begin

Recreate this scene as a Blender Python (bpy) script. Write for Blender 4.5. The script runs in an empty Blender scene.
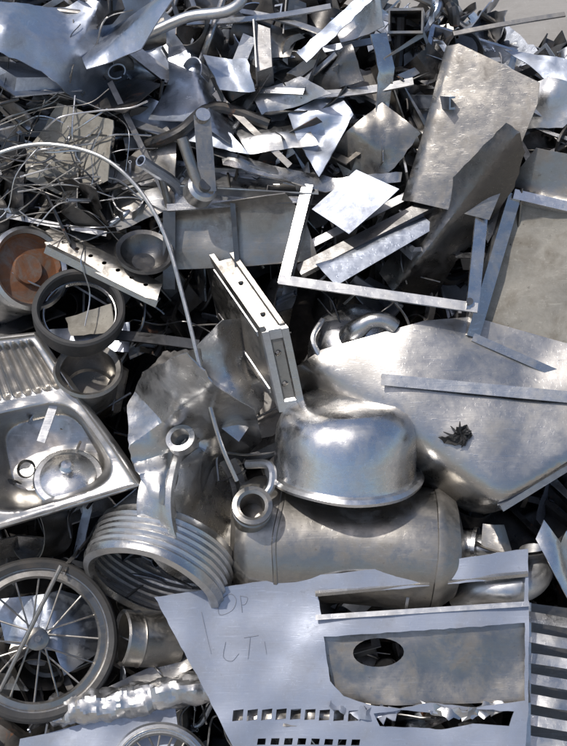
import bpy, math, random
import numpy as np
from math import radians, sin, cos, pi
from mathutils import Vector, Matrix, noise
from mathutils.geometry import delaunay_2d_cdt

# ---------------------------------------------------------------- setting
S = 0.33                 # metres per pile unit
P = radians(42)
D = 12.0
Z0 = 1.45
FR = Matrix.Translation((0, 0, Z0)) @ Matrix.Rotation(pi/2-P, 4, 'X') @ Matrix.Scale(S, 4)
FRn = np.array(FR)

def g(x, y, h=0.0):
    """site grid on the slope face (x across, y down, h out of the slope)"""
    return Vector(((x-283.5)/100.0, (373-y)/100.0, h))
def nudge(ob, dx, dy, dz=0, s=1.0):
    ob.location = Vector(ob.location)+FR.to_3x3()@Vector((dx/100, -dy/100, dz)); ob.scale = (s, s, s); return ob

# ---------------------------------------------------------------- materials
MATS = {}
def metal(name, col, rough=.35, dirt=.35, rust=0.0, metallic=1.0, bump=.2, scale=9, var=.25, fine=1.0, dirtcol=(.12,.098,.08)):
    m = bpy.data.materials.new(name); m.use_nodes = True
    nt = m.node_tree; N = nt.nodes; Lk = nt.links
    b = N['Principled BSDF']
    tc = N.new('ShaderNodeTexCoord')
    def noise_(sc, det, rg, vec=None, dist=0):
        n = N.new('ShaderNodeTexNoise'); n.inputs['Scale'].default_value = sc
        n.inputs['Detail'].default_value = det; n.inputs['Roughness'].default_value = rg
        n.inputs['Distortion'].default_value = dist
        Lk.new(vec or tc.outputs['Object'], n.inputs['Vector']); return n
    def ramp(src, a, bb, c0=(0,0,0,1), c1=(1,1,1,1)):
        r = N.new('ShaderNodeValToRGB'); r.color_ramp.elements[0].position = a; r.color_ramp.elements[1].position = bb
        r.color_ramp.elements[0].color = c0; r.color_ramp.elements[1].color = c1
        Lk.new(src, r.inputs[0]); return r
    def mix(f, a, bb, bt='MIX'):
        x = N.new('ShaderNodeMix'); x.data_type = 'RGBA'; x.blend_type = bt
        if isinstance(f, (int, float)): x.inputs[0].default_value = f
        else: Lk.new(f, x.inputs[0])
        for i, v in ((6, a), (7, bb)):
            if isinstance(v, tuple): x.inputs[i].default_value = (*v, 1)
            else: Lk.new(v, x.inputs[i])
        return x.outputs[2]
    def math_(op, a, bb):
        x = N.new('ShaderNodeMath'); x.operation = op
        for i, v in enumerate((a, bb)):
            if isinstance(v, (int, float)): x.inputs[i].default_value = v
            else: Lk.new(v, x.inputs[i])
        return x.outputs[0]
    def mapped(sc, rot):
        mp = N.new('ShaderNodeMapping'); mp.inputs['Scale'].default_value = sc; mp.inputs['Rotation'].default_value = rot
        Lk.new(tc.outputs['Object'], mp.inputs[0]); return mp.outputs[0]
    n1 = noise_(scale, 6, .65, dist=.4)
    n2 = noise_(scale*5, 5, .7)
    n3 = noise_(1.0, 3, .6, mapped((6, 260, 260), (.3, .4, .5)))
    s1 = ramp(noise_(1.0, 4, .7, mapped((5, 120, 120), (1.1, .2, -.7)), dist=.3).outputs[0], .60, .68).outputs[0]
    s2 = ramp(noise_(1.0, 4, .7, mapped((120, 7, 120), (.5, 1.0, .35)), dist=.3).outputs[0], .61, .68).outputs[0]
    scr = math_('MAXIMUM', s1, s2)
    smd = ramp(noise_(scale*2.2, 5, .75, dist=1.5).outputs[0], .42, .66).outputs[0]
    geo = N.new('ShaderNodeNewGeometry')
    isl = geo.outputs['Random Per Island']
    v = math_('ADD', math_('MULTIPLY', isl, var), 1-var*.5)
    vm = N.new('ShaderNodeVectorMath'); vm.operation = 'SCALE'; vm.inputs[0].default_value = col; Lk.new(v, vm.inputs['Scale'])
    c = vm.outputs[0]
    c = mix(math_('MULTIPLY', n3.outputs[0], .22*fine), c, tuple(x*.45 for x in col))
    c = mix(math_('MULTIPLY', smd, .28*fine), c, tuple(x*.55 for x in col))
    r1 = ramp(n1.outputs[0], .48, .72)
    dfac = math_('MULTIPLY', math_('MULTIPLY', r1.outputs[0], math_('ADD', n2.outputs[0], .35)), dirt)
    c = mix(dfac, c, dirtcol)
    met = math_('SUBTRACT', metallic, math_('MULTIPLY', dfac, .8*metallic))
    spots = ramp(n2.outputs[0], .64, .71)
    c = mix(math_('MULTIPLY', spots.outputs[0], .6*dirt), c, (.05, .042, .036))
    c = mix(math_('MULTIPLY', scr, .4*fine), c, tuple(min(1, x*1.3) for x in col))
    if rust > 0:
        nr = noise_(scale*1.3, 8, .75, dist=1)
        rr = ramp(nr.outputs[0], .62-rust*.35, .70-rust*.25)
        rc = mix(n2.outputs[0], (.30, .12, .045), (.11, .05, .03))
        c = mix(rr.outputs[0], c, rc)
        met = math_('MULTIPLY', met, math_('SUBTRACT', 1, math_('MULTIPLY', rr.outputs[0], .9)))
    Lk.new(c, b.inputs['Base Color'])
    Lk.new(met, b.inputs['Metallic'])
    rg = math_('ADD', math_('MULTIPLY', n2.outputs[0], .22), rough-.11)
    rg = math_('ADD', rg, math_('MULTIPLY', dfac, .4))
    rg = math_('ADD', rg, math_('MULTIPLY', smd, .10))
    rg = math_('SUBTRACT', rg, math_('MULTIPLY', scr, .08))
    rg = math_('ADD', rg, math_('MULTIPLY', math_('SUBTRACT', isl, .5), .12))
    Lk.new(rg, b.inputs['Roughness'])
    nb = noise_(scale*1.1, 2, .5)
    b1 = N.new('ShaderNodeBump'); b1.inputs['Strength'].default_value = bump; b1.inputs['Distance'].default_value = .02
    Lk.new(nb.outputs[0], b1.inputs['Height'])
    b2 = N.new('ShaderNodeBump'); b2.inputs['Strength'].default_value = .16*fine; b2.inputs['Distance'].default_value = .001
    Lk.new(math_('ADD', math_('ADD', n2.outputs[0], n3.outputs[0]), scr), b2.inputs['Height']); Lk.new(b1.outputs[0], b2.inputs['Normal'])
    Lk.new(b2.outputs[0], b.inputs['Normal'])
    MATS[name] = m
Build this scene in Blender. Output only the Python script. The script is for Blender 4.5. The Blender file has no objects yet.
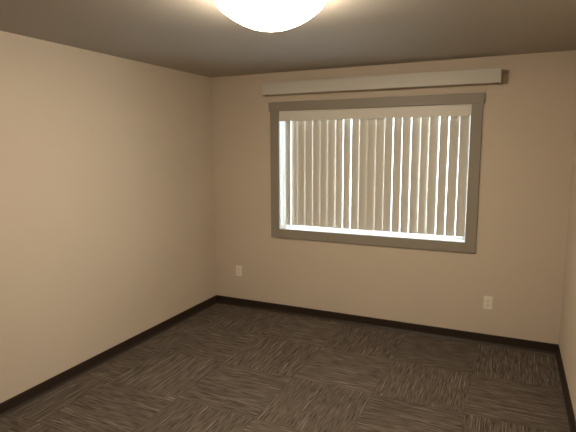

end

_WRITTEN PROBLEM_
Quote all the records verbatim, dropping any pictures from your copy.

_TASK RESPONSE_
Recreate this scene as a Blender Python (bpy) script. Write for Blender 4.5. The script runs in an empty Blender scene.
import bpy, math, random
import numpy as np
from math import radians, sin, cos, pi
from mathutils import Vector, Matrix, noise
from mathutils.geometry import delaunay_2d_cdt

# ---------------------------------------------------------------- setting
S = 0.33                 # metres per pile unit
P = radians(42)
D = 12.0
Z0 = 1.45
FR = Matrix.Translation((0, 0, Z0)) @ Matrix.Rotation(pi/2-P, 4, 'X') @ Matrix.Scale(S, 4)
FRn = np.array(FR)

def g(x, y, h=0.0):
    """site grid on the slope face (x across, y down, h out of the slope)"""
    return Vector(((x-283.5)/100.0, (373-y)/100.0, h))
def nudge(ob, dx, dy, dz=0, s=1.0):
    ob.location = Vector(ob.location)+FR.to_3x3()@Vector((dx/100, -dy/100, dz)); ob.scale = (s, s, s); return ob

# ---------------------------------------------------------------- materials
MATS = {}
def metal(name, col, rough=.35, dirt=.35, rust=0.0, metallic=1.0, bump=.2, scale=9, var=.25, fine=1.0, dirtcol=(.12,.098,.08)):
    m = bpy.data.materials.new(name); m.use_nodes = True
    nt = m.node_tree; N = nt.nodes; Lk = nt.links
    b = N['Principled BSDF']
    tc = N.new('ShaderNodeTexCoord')
    def noise_(sc, det, rg, vec=None, dist=0):
        n = N.new('ShaderNodeTexNoise'); n.inputs['Scale'].default_value = sc
        n.inputs['Detail'].default_value = det; n.inputs['Roughness'].default_value = rg
        n.inputs['Distortion'].default_value = dist
        Lk.new(vec or tc.outputs['Object'], n.inputs['Vector']); return n
    def ramp(src, a, bb, c0=(0,0,0,1), c1=(1,1,1,1)):
        r = N.new('ShaderNodeValToRGB'); r.color_ramp.elements[0].position = a; r.color_ramp.elements[1].position = bb
        r.color_ramp.elements[0].color = c0; r.color_ramp.elements[1].color = c1
        Lk.new(src, r.inputs[0]); return r
    def mix(f, a, bb, bt='MIX'):
        x = N.new('ShaderNodeMix'); x.data_type = 'RGBA'; x.blend_type = bt
        if isinstance(f, (int, float)): x.inputs[0].default_value = f
        else: Lk.new(f, x.inputs[0])
        for i, v in ((6, a), (7, bb)):
            if isinstance(v, tuple): x.inputs[i].default_value = (*v, 1)
            else: Lk.new(v, x.inputs[i])
        return x.outputs[2]
    def math_(op, a, bb):
        x = N.new('ShaderNodeMath'); x.operation = op
        for i, v in enumerate((a, bb)):
            if isinstance(v, (int, float)): x.inputs[i].default_value = v
            else: Lk.new(v, x.inputs[i])
        return x.outputs[0]
    def mapped(sc, rot):
        mp = N.new('ShaderNodeMapping'); mp.inputs['Scale'].default_value = sc; mp.inputs['Rotation'].default_value = rot
        Lk.new(tc.outputs['Object'], mp.inputs[0]); return mp.outputs[0]
    n1 = noise_(scale, 6, .65, dist=.4)
    n2 = noise_(scale*5, 5, .7)
    n3 = noise_(1.0, 3, .6, mapped((6, 260, 260), (.3, .4, .5)))
    s1 = ramp(noise_(1.0, 4, .7, mapped((5, 120, 120), (1.1, .2, -.7)), dist=.3).outputs[0], .60, .68).outputs[0]
    s2 = ramp(noise_(1.0, 4, .7, mapped((120, 7, 120), (.5, 1.0, .35)), dist=.3).outputs[0], .61, .68).outputs[0]
    scr = math_('MAXIMUM', s1, s2)
    smd = ramp(noise_(scale*2.2, 5, .75, dist=1.5).outputs[0], .42, .66).outputs[0]
    geo = N.new('ShaderNodeNewGeometry')
    isl = geo.outputs['Random Per Island']
    v = math_('ADD', math_('MULTIPLY', isl, var), 1-var*.5)
    vm = N.new('ShaderNodeVectorMath'); vm.operation = 'SCALE'; vm.inputs[0].default_value = col; Lk.new(v, vm.inputs['Scale'])
    c = vm.outputs[0]
    c = mix(math_('MULTIPLY', n3.outputs[0], .22*fine), c, tuple(x*.45 for x in col))
    c = mix(math_('MULTIPLY', smd, .28*fine), c, tuple(x*.55 for x in col))
    r1 = ramp(n1.outputs[0], .48, .72)
    dfac = math_('MULTIPLY', math_('MULTIPLY', r1.outputs[0], math_('ADD', n2.outputs[0], .35)), dirt)
    c = mix(dfac, c, dirtcol)
    met = math_('SUBTRACT', metallic, math_('MULTIPLY', dfac, .8*metallic))
    spots = ramp(n2.outputs[0], .64, .71)
    c = mix(math_('MULTIPLY', spots.outputs[0], .6*dirt), c, (.05, .042, .036))
    c = mix(math_('MULTIPLY', scr, .4*fine), c, tuple(min(1, x*1.3) for x in col))
    if rust > 0:
        nr = noise_(scale*1.3, 8, .75, dist=1)
        rr = ramp(nr.outputs[0], .62-rust*.35, .70-rust*.25)
        rc = mix(n2.outputs[0], (.30, .12, .045), (.11, .05, .03))
        c = mix(rr.outputs[0], c, rc)
        met = math_('MULTIPLY', met, math_('SUBTRACT', 1, math_('MULTIPLY', rr.outputs[0], .9)))
    Lk.new(c, b.inputs['Base Color'])
    Lk.new(met, b.inputs['Metallic'])
    rg = math_('ADD', math_('MULTIPLY', n2.outputs[0], .22), rough-.11)
    rg = math_('ADD', rg, math_('MULTIPLY', dfac, .4))
    rg = math_('ADD', rg, math_('MULTIPLY', smd, .10))
    rg = math_('SUBTRACT', rg, math_('MULTIPLY', scr, .08))
    rg = math_('ADD', rg, math_('MULTIPLY', math_('SUBTRACT', isl, .5), .12))
    Lk.new(rg, b.inputs['Roughness'])
    nb = noise_(scale*1.1, 2, .5)
    b1 = N.new('ShaderNodeBump'); b1.inputs['Strength'].default_value = bump; b1.inputs['Distance'].default_value = .02
    Lk.new(nb.outputs[0], b1.inputs['Height'])
    b2 = N.new('ShaderNodeBump'); b2.inputs['Strength'].default_value = .16*fine; b2.inputs['Distance'].default_value = .001
    Lk.new(math_('ADD', math_('ADD', n2.outputs[0], n3.outputs[0]), scr), b2.inputs['Height']); Lk.new(b1.outputs[0], b2.inputs['Normal'])
    Lk.new(b2.outputs[0], b.inputs['Normal'])
    MATS[name] = m
Build this scene in Blender. Output only the Python script. The script is for Blender 4.5. The Blender file has no objects yet.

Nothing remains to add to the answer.